This is a cross post by Mark Gardner from The CST Blog
Independent columnist, Johann Hari, today admits to having plagiarised the work of others. He also admits to having branded someone as an antisemite, in order to wrong them. His admission and apology:
The other thing I did wrong was that several years ago I started to notice some things I didn’t like in the Wikipedia entry about me, so I took them out…I created a user-name that wasn’t my own…I continued to edit my own Wikipedia entry and some other people’s too…
…in a few instances, I edited the entries of people I had clashed with in ways that were juvenile or malicious: I called one of them anti-Semitic and homophobic, and the other a drunk. I am mortified to have done this, because it breaches the most basic ethical rule: don’t do to others what you don’t want them to do to you. I apologise to the latter group unreservedly and totally.
It seems that Christina Odone was Hari’s victim of the antisemitism smear. (She had doubted Hari when deputy editor to him at the New Statesman.)
Johann Hari featured in CST’s “Antisemitic Discourse in Britain in 2008″ Report (largepdf here). It was in the section entitled, “Antisemitic Discourse: Misconseptions and Smears”. Given today’s revelations, Hari’s entry is well worth a read. This was it:
Johann Hari, columnist, the Independent, “Loathsome smearing”

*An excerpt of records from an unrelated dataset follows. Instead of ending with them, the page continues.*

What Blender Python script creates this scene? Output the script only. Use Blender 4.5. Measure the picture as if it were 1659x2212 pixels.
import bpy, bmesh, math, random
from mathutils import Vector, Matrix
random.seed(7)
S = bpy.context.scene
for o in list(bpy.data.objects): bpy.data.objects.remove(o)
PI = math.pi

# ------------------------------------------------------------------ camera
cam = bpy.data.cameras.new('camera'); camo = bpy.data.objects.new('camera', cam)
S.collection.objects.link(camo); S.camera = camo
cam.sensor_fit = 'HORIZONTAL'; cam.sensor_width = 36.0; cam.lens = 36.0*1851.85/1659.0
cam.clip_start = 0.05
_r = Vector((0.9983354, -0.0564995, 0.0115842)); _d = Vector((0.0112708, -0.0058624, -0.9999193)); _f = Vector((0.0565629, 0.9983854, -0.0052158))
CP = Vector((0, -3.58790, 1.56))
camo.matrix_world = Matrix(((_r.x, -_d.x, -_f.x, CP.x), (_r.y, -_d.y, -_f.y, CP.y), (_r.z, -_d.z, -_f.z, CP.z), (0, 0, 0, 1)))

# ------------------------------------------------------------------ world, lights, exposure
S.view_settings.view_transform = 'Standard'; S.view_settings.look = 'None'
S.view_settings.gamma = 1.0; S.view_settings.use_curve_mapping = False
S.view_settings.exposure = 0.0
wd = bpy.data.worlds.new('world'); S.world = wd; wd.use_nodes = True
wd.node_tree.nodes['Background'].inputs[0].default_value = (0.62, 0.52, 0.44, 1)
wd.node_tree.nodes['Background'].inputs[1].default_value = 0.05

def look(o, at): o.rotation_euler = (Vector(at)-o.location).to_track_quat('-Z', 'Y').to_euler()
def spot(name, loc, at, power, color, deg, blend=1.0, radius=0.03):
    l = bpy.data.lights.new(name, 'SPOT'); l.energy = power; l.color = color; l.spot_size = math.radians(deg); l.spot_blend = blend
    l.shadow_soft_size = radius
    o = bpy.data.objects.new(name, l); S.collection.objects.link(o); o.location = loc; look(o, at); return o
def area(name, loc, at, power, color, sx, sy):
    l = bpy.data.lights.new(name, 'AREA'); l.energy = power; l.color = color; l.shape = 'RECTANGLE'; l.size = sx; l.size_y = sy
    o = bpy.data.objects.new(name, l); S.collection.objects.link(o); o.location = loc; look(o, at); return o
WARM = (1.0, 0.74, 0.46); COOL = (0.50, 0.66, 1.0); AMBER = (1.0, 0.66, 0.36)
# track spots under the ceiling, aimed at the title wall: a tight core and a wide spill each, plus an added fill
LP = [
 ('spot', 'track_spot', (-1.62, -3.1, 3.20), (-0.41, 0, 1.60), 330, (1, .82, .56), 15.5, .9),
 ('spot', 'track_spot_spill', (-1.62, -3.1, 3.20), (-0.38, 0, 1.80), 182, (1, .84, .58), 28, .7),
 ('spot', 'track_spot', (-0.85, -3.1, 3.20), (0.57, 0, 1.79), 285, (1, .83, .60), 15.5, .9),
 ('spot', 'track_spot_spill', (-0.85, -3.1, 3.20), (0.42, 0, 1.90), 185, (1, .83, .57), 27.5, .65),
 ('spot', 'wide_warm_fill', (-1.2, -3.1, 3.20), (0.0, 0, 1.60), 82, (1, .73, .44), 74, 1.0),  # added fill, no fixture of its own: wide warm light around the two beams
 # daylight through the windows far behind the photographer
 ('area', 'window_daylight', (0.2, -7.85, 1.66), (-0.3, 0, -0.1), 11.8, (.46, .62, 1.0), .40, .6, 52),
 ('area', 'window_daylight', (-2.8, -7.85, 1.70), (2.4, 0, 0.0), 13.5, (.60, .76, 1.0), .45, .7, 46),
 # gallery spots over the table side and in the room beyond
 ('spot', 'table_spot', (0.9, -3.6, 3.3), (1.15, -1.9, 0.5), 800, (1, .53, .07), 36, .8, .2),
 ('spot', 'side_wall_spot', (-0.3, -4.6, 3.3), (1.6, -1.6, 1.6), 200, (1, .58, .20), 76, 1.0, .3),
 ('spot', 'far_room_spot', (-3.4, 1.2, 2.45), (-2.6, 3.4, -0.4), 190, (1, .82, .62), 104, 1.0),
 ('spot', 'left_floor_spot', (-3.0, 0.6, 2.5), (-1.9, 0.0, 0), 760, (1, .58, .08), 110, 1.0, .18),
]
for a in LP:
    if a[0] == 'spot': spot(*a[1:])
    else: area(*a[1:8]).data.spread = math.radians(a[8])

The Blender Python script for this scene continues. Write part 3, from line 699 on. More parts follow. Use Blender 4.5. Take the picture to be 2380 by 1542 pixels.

Commentators who allege that antisemitism is being maliciously abused, often fail to adequately specify whom they are – and are not – actually charging with this allegation. Such failures risk leaving the reader with the overall impression that you must not trust Jews when they complain about antisemitism.
One particularly vivid example of this analytical failure occurred in the Independent newspaper where columnist Johann Hari wrote an article entitled “The loathsome smearing of Israel’s critics”. Hari has repeatedly been explicit in his condemnation of antisemitism, but nevertheless believes that the term is prone to abuse.
The opening paragraph of his article stated:
In the US and Britain, there is a campaign to smear anybody who tries to describe the plight of the Palestinian people. It is an attempt to intimidate and silence – and to a large degree, it works. There is nobody these self-appointed spokesmen for Israel will not attack as anti-Jewish: liberal Jews, rabbis, even Holocaust survivors.
Hari’s article was premised upon angry responses that he had received to a previous piece, in which he used the themes of Israeli “raw untreated sewage” and “shit” to help explain why he could not bring himself to celebrate 60 years sinceIsrael’s creation.
Hari’s article named four alleged perpetrators of this “loathsome smearing”. These were two Internet based American pro-Israeli organisations, Honest Reporting and CAMERA; the American lawyer / activist, Alan Dershowitz; and the British writer, Melanie Phillips. Hari described them as “some of the most high profile “pro-Israel” writers and media monitoring groups…These individuals spray accusations of anti-Semitism so liberally that by their standards, a majority of Jewish Israelis have anti-Semitic tendencies”.
Hari also wrote that “Liberal Jews – the majority – are now setting up rivals to the hard-right organisations they [ie those who allegedly smear] work with, because they believe this campaign of demonization is damaging us all.”
Hari cited Melanie Philips but made no mention whatsoever of the many other diverse British groups and individuals who speak on antisemitism: such as the Board of Deputies of British Jews, CST, the Engage network and David Hirsh, and the Parliamentary Committee Against Antisemitism. Similarly, he made no mention of the American groups and individuals who speak on antisemitism: such as the Anti Defamation League and Abe Foxman, or the American Jewish Committee and David Harris. (Indeed, by stating that “Liberal Jews – the majority – are now setting up rivals to the hard-right”, Hari risks leading the reader to assume that no alternatives to the allegedly malicious groups and individuals currently exist.)
David Hirsh wrote to the Independent that Hari’s article “comes close to accusing anybody who is concerned about antisemitism of acting in bad faith”. (The letter was not published).
Howard Jacobson, writing in his own Independent column, responded critically to Hari, saying that “he is mistaken in this instance – mistaken tactically and in fact – to invoke the spectre of a campaign, a front mobilised with aforethought to defame anyone who speaks ill of Israel.”